Proof that $\sup(c+A) = c + \sup(A)$

Question

Understanding Analysis: Abbott exercise $1.3.5$:

Let $A \subseteq \mathbb{R}$ be bounded above and let $c \in \mathbb {R}$. Define the set $c + A = \{c + a : a \in A\} $.

Proof.

Since $A$ is bounded above, there exists an upper bound $x \in \mathbb{R}$ such that $a \le x$, $\forall a \in A$. It follows that $\sup(A) \le x$. Now, $a \le x \implies c+a \le c+x \implies c+a \le c+\sup(A) $. Therefore, $c+\sup(A)$ is an upper bound of $c+A$.

Let x be any upper bound. Since $a \le x \implies a+c \le x+c$, we can call $x+c$ an upper bound of $c+A$ for all $a \in A$. It follows that $c+ \sup(A) \le x+c$ because $\sup(A)\le x$.
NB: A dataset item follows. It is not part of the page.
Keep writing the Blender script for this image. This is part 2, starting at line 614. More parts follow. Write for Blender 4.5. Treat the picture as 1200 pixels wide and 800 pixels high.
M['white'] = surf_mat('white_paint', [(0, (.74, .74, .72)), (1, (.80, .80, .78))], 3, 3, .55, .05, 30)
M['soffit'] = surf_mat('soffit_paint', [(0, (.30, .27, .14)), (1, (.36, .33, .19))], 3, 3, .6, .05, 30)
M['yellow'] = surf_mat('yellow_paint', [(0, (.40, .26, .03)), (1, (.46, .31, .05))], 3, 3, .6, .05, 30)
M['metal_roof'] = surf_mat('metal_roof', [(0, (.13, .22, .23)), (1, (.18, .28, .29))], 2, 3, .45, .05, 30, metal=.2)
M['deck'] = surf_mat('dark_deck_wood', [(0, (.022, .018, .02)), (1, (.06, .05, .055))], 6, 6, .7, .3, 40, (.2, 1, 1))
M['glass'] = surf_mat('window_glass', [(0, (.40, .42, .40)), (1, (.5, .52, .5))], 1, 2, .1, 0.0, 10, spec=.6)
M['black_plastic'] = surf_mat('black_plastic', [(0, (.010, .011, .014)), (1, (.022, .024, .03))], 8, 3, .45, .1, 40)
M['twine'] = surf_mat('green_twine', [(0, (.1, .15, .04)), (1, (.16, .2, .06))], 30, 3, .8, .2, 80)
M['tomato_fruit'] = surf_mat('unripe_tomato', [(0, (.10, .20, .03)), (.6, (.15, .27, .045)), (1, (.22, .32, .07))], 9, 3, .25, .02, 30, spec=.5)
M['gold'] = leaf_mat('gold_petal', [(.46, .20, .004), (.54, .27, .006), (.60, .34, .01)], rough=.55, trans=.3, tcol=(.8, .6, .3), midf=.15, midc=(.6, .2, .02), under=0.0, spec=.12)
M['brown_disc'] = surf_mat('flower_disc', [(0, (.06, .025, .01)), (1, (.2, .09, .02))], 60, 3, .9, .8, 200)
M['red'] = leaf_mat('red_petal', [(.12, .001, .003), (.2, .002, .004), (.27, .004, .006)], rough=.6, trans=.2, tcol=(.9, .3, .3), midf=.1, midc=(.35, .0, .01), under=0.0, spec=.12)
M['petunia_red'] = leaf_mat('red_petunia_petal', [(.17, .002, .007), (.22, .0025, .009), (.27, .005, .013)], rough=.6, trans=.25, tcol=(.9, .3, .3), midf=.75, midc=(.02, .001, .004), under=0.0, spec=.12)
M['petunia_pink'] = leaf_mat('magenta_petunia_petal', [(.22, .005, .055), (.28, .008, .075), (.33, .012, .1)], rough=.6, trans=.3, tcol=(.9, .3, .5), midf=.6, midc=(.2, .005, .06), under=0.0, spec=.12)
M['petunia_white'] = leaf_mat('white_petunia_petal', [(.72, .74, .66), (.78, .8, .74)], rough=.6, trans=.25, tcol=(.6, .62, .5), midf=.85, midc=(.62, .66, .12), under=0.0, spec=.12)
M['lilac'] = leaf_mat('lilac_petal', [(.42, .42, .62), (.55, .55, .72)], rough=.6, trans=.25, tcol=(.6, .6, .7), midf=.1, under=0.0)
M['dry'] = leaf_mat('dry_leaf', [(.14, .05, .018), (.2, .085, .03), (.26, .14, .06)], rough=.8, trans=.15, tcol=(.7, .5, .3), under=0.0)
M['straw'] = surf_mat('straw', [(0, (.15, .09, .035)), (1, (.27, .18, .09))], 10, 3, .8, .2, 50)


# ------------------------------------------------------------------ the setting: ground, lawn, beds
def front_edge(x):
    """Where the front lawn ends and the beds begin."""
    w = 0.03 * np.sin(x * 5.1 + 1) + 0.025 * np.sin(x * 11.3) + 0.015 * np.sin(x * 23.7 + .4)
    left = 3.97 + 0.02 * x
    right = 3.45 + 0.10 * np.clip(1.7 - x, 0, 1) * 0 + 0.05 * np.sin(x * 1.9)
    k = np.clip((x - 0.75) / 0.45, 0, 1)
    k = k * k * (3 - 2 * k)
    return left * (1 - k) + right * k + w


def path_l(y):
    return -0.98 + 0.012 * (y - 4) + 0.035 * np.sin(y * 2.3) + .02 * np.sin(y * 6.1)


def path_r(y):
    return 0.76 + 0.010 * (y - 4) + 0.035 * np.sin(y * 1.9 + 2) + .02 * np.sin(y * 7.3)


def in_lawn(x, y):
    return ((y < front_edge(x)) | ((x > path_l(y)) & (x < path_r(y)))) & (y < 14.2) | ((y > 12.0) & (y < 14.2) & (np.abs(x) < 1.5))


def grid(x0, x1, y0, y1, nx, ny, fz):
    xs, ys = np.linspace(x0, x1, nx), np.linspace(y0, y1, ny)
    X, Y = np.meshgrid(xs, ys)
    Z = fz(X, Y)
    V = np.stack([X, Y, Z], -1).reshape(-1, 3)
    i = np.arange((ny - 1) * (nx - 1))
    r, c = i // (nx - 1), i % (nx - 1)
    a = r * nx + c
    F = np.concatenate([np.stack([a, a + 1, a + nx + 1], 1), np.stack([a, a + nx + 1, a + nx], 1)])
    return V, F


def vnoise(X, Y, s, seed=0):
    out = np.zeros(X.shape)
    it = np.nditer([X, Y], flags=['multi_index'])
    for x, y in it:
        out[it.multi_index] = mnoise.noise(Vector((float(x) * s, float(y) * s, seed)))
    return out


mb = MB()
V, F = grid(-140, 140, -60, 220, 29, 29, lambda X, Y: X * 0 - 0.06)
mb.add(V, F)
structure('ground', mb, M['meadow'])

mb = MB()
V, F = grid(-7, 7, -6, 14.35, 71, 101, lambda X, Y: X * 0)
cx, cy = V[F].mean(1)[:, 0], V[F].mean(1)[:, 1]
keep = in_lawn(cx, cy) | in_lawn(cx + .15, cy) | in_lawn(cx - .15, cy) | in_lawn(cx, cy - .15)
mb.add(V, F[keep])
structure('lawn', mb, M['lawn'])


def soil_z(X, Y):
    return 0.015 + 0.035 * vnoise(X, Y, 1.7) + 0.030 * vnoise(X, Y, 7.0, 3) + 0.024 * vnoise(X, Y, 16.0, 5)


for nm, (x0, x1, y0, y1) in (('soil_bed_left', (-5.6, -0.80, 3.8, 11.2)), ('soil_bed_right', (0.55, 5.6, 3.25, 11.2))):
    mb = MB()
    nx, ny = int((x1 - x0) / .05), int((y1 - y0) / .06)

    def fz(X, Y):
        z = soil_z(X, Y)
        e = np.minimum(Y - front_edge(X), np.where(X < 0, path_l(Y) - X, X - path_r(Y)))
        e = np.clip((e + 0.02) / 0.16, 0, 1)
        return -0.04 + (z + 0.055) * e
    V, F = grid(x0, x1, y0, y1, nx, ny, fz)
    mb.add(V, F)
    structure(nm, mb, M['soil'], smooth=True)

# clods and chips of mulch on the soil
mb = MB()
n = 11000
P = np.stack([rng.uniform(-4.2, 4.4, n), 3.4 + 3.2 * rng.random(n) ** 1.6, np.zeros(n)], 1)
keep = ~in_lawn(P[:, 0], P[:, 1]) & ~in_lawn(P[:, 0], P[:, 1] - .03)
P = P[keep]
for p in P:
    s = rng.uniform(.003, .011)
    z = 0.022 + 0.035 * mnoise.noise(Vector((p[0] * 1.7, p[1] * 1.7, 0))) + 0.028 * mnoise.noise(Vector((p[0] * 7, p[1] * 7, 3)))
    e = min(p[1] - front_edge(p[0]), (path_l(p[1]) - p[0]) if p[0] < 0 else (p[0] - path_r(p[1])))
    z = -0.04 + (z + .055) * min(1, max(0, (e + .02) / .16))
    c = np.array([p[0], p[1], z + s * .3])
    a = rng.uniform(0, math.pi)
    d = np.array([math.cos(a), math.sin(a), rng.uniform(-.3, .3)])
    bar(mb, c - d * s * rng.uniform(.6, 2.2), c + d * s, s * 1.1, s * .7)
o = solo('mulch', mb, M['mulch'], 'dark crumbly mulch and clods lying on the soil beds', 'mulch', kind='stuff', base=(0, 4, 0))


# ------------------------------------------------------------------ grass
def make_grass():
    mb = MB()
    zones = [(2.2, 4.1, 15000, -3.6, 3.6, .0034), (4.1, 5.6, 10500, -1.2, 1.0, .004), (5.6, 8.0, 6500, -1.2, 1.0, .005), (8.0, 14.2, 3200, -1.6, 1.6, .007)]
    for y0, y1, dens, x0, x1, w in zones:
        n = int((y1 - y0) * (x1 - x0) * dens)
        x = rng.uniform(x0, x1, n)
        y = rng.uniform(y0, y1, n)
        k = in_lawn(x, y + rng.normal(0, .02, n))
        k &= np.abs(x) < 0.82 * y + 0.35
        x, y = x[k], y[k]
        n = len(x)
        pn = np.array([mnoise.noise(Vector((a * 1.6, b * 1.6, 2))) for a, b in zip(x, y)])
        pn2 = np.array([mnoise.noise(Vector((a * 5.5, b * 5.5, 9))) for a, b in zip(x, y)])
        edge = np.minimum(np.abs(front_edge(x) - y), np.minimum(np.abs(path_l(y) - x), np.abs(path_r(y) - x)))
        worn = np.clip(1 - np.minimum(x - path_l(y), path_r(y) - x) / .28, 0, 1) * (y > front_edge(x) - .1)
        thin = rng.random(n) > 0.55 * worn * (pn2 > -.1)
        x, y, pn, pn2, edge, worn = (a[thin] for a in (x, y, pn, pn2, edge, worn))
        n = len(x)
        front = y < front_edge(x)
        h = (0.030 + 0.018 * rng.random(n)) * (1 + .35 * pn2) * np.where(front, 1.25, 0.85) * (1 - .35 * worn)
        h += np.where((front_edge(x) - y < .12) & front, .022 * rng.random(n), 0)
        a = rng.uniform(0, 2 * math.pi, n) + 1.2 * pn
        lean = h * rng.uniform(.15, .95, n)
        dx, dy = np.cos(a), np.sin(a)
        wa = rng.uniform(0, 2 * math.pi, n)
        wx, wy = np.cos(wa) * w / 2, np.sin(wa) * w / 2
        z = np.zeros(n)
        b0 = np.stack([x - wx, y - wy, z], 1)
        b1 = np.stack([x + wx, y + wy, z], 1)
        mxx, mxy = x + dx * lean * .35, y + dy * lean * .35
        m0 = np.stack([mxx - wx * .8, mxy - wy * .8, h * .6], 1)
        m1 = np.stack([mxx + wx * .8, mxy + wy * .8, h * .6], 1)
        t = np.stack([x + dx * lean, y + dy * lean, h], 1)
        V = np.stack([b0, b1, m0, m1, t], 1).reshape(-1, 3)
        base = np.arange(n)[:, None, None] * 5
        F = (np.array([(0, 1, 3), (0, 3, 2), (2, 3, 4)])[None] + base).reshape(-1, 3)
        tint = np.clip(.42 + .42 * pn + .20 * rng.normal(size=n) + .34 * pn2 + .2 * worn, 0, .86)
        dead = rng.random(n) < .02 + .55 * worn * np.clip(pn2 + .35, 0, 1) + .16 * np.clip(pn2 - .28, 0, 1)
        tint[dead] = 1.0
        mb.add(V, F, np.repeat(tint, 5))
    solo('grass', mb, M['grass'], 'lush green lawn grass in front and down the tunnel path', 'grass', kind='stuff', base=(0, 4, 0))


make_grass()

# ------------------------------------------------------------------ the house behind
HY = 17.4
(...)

Now, because $c+\sup(A)$ is an upper bound of $c+A$ and $c+\sup(A) \le x+c$ which is another upper bound, $\sup(c+A) = c+\sup(A)$ by definition.

Is this proof correct?

Answer 1

Here is a direct proof:

let $\alpha =\sup A.$ Since $A$ is bounded above, $\alpha\in \mathbb R.$ It is enough to show that $\sup(c+A)=c+\alpha.$

If $a\in A$ then since $a\le \alpha,$ we have $c+a\le c+\alpha$ so

$\tag 1c+\alpha\ \text{is a upper bound for}\ c+A.$

Suppose $\beta $ is another upper bound for $c+A.$ Then, $\beta-c$ is an upper bound for $A$ which means that $\beta-c\ge \alpha$ (since $\alpha = \sup A$). It follows that

$\tag2 \beta\ge c+\alpha.$

To finish, combine $(1)$ and $(2).$

Answer 2

Let $L=\sup(c+A), S=\sup(A), c+A=\{c+a~|~a\in A\}$

First, show $L\le c+S$

$$\forall x\in c+A, \exists a\in A, s.t. x=c+a, \text{and} ~a\le S\Rightarrow x\le c+S\Rightarrow L\le c+S$$

Next, show $L \ge c+S$

Assume the opposite, $L<c+S$, let $\epsilon=\frac{c+S-L}{2}>0$

$$\exists a\in A, s.t. S-a<\epsilon\Rightarrow c+a-L>\epsilon>0\Rightarrow c+a>L$$

Since $c+a\in c+A$, but we get $c+a>L=\sup(c+A)$, which gives a contradiction. Therefore,

$$L\ge c+S$$

Finally, $L=c+S$

Answer 3

We have $x\leq\, supA$ for all $x\in A$ and hence $c+x\,\leq\,c+supA$

for all $x\in A$. That implies that $sup_{A}(c+x)\leq\,c+supA$ and by

definition of the set $c+A$ we obtain: $sup(c+A)\leq\,c+supA$.

Now assume that we have strict inequality. i.e. there is a $\delta$

such that $sup(c+A)\,<\delta\,<\,c+supA$.

Take a sequence $x_{n} \in A$ converging to $supA$.

Then clearly for $n$ sufficiently large $c+x_{n}>\,\delta$.

But $c+x_{n}\,\in \,c+A$ and hence we have an element of $c+A$

greater than the supremum which is an obvious contradiction. Therefore

we have equality and we get our result!